Anne olmaya karar vermek kadar zordur ebeveynler için okul
öncesi çocuğunun gideceği okula karar vermek. Hele ki ilk çocuksa okula
başlayacak olan, deneyimsiz olmanın da vermiş olduğu kaygı ile ince eler sık
dokur aileler.
-
Acaba benim kadar iyi bakacaklar mı? Acaba eğitim ve
öğretimi iyi olsa ve gelişimini desteklese de benim gibi şefkatli yaklaşacaklar
mı? Psikolojik olarak ortam çocuğumu nasıl etkileyecek? Yemekleri taze,
hijyenik ve lezzetli mi ve peki ya benim çocuğum yiyecek mi? Ya aç kalırsa!
Öğretmeni nasıl biri olacak, okul yönetiminde kimler yer alacak … Hastalık
kapar mı? En önemlisi de çocuğum mutlu olacak mı kaygısıdır ilk sıralarda yer
alan. Sonrasında eğitim içerikleri, uyguladıkları programlar, öğretilen diller,
sosyal faaliyetler araştırılır bir bir.
Hem uygun fiyatlı hem isteklerimize yanıt verecek kadar
nitelikli kurumlar ararız. Özellikle de güler yüzlü, şevkatli ve ilgili olsun
isteriz okulun personeli, yöneticileri ve öğretmenleri.
Hem sosyal açıdan hem kültürel açıdan beklentilerimize yanıt
versin isteriz göndereceğimiz kurum.
Elbetteki annelik serüvenimin ilk adımlarında ben de pek çok
kurum gezdim bir bir, pek çok okulu ziyaret edip Sudelina’mı emanet edeceğim
kurumu araştırdım. En öncelikli beklentim ahlaklı ve mutlu bir çocuk
yetiştirmek olduğu için tahmin edersiniz ki ilk dikkat ettiğim kriter de
kızımın mutlu olacağı bir ortamı sağlayabilecek bir yönetime sahip, şefkatli ve
güleryüzlü öğretmenleri olan bir kurum olacaktı.
Uzun uğraşlar sonunda tanıştım Tarçın Kids / Anaokulu ile.

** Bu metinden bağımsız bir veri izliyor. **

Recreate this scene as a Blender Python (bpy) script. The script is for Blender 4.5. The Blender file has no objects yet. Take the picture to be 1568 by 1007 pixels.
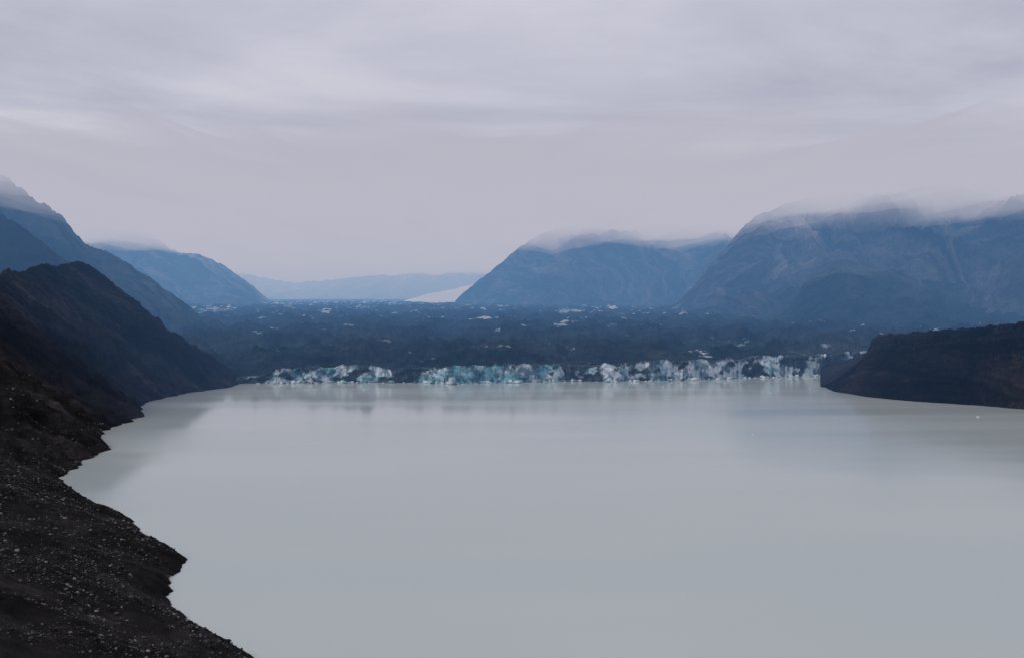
import bpy, math, random
import numpy as np
from mathutils import Vector
random.seed(3); rng=np.random.RandomState(7)
scn=bpy.context.scene
scn.view_settings.view_transform='Standard'
scn.view_settings.look='None'

# ---------------------------------------------------------------- noise
_perm=np.random.RandomState(11).permutation(4096)
_ang=np.random.RandomState(12).rand(4096)*2*np.pi
_gx=np.cos(_ang); _gy=np.sin(_ang)
def pn(x,y,seed=0):
    x=np.asarray(x,float); y=np.asarray(y,float)
    x,y=np.broadcast_arrays(x,y)
    xi=np.floor(x).astype(int); yi=np.floor(y).astype(int)
    xf=x-xi; yf=y-yi
    def g(a,b):
        h=_perm[(_perm[(a+seed*131)&4095]+b)&4095]
        return h
    def d(a,b,dx,dy):
        h=g(a,b); return _gx[h]*dx+_gy[h]*dy
    u=xf*xf*xf*(xf*(xf*6-15)+10); v=yf*yf*yf*(yf*(yf*6-15)+10)
    n00=d(xi,yi,xf,yf); n10=d(xi+1,yi,xf-1,yf)
    n01=d(xi,yi+1,xf,yf-1); n11=d(xi+1,yi+1,xf-1,yf-1)
    return ((n00*(1-u)+n10*u)*(1-v)+(n01*(1-u)+n11*u)*v)*1.5
def fbm(x,y,o=4,seed=0,gain=.5):
    s=0;a=1
    for i in range(o):
        s=s+a*pn(x*2**i,y*2**i,seed+i); a*=gain
    return s
def ridged(x,y,o=4,seed=0,gain=.5):
    s=0;a=1;t=0
    for i in range(o):
        s=s+a*(1-2*np.abs(pn(x*2**i,y*2**i,seed+i))); t+=a; a*=gain
    return s/t
def sstep(a,b,x):
    t=np.clip((x-a)/(b-a),0,1); return t*t*(3-2*t)

# ---------------------------------------------------------------- survey helper: sights taken from the lookout
H=100.0; F=1524.0
def site(b,e,d):
    """bearing units, elevation units, distance up-valley -> world metres"""
    return ((b-784)/F*d, d, H+(455-e)/F*d)

# ---------------------------------------------------------------- mesh helpers
def grid_mesh(name,X,Y,Z,mat,U=None,V=None,attrs=None,smooth=True):
    n,m=X.shape
    co=np.stack([X,Y,Z],-1).reshape(-1,3)
    i=np.arange(n-1)[:,None]*m+np.arange(m-1)[None,:]
    f=np.stack([i,i+1,i+m+1,i+m],-1).reshape(-1,4)
    me=bpy.data.meshes.new(name)
    me.vertices.add(len(co)); me.vertices.foreach_set('co',co.ravel())
    me.loops.add(len(f)*4); me.loops.foreach_set('vertex_index',f.ravel())
    me.polygons.add(len(f)); me.polygons.foreach_set('loop_start',np.arange(len(f))*4)
    me.update(calc_edges=True)
    if U is not None:
        uv=me.uv_layers.new(name='UVMap')
        uvc=np.stack([U.ravel()[f.ravel()],V.ravel()[f.ravel()]],-1)
        uv.data.foreach_set('uv',uvc.ravel())
    if attrs:
        for k,a in attrs.items():
            at=me.attributes.new(k,'FLOAT','POINT'); at.data.foreach_set('value',a.ravel().astype(np.float32))
    me.polygons.foreach_set('use_smooth',np.full(len(f),smooth))
    me.materials.append(mat); me.validate()
    ob=bpy.data.objects.new(name,me); scn.collection.objects.link(ob)
    return ob
def herm(pts,t):
    pts=np.array(pts,float); n=len(pts)
    x=t*(n-1); i=np.clip(np.floor(x).astype(int),0,n-2); f=(x-i)[:,None]
    tan=np.gradient(pts,axis=0)
    a=pts[i];b=pts[i+1];ta=tan[i]*.8;tb=tan[i+1]*.8
    return (2*f**3-3*f**2+1)*a+(f**3-2*f**2+f)*ta+(-2*f**3+3*f**2)*b+(f**3-f**2)*tb

# ---------------------------------------------------------------- material helpers
def newmat(name):
    m=bpy.data.materials.new(name); m.use_nodes=True
    nt=m.node_tree; nt.nodes.clear()
    return m,nt
def N(nt,t,**kw):
    n=nt.nodes.new(t)
    for k,v in kw.items(): setattr(n,k,v)
    return n
def noise(nt,vec,scale,detail=6,rough=.6,dist=0):
    n=N(nt,'ShaderNodeTexNoise'); n.inputs['Scale'].default_value=scale
    n.inputs['Detail'].default_value=detail; n.inputs['Roughness'].default_value=rough
    n.inputs['Distortion'].default_value=dist
    nt.links.new(vec,n.inputs['Vector']); return n.outputs['Fac']
def mapping(nt,vec,scale):
    n=N(nt,'ShaderNodeMapping'); n.inputs['Scale'].default_value=scale
    nt.links.new(vec,n.inputs['Vector']); return n.outputs[0]
def ramp(nt,fac,stops):
    n=N(nt,'ShaderNodeValToRGB'); e=n.color_ramp.elements
    while len(e)<len(stops): e.new(.5)
    for k,(p,c) in enumerate(stops):
        e[k].position=p; e[k].color=(c[0],c[1],c[2],1) if hasattr(c,'__len__') else (c,c,c,1)
    nt.links.new(fac,n.inputs[0]); return n.outputs[0]
def mix(nt,f,a,b,bt='MIX'):
    n=N(nt,'ShaderNodeMix',data_type='RGBA',blend_type=bt)
    for s,v in ((n.inputs[0],f),(n.inputs[6],a),(n.inputs[7],b)):
        if hasattr(v,'links'): nt.links.new(v,s)
        elif hasattr(v,'__len__'): s.default_value=(v[0],v[1],v[2],1)
        else: s.default_value=v
    return n.outputs[2]
def math_(nt,op,a,b=None):
    n=N(nt,'ShaderNodeMath',operation=op)
    for s,v in ((n.inputs[0],a),(n.inputs[1],b)):
        if v is None: continue
        if hasattr(v,'links'): nt.links.new(v,s)
        else: s.default_value=v
    return n.outputs[0]
def finish(nt,col,rough=.9,bump=None,bd=1.0,bs=.6,spec=.2):
    p=N(nt,'ShaderNodeBsdfPrincipled'); o=N(nt,'ShaderNodeOutputMaterial')
    nt.links.new(col,p.inputs['Base Color']); p.inputs['Roughness'].default_value=rough
    p.inputs['Specular IOR Level'].default_value=spec
    if bump is not None:
        b=N(nt,'ShaderNodeBump'); b.inputs['Strength'].default_value=bs; b.inputs['Distance'].default_value=bd
        nt.links.new(bump,b.inputs['Height']); nt.links.new(b.outputs[0],p.inputs['Normal'])
    nt.links.new(p.outputs[0],o.inputs[0]); return p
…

İçime sinen, çocuğumu emanet edeceğim bir kurum olduğuna karar vermem ile
başladı Sudelina’nın okul hayatı. Gözüm hiç arkada kalmadan 2-3 yaş aradı
dönemimizi Leyla öğretmenimiz ile atlattık. Bu süreçte hiç zorlanmadan bezi
bıraktı, kendi kendine yemek yemeyi, öğlen uyumayı öğrendi öğrendiği pek çok
eğitsel faaliyetin yanında. En kritik duraklarda beraber durup karar verdik
öğretmenimiz ile, olması gerekenler listelerimizi/ yol haritamızı birlikte
hazırladık pedagogumuzla. Ailesel olarak yaşadığımız değişim sürecinde bir
dönem iş yoğunluğumuz dolayısı ile anane ve dedesine emanet durumunda kaldık
kızımızı üzülerek. Üzülmemizin sebebi elbette ki anane ve dedesinin yanında
olmasından kaynaklanmıyor onların bizden iyi bakacaklarını biliyorduk ama
okulumuzdan da bir o kadar memnunduk ve ananeye dedeye bırakıyormuşcasına
içimiz rahat emanet edebiliyorduk.
Ve Ekim ayı itibari ile Sudelina’nın okula dönmesi gündeme
geldiğinde tereddütsüz çaldık kapısını yeniden Tarçın Anaokullarının. Bu
süreçte çevremizde kim varsa referans olmuştum ve neredeyse memnuniyetsiz hiç
kimse olmamıştı okuldan yana. Biz yeniden Tarçın ailesine katıldık bu ay. Kızım
da ben de mutluyuz. İyi ki varsın Tarçın Ailemiz.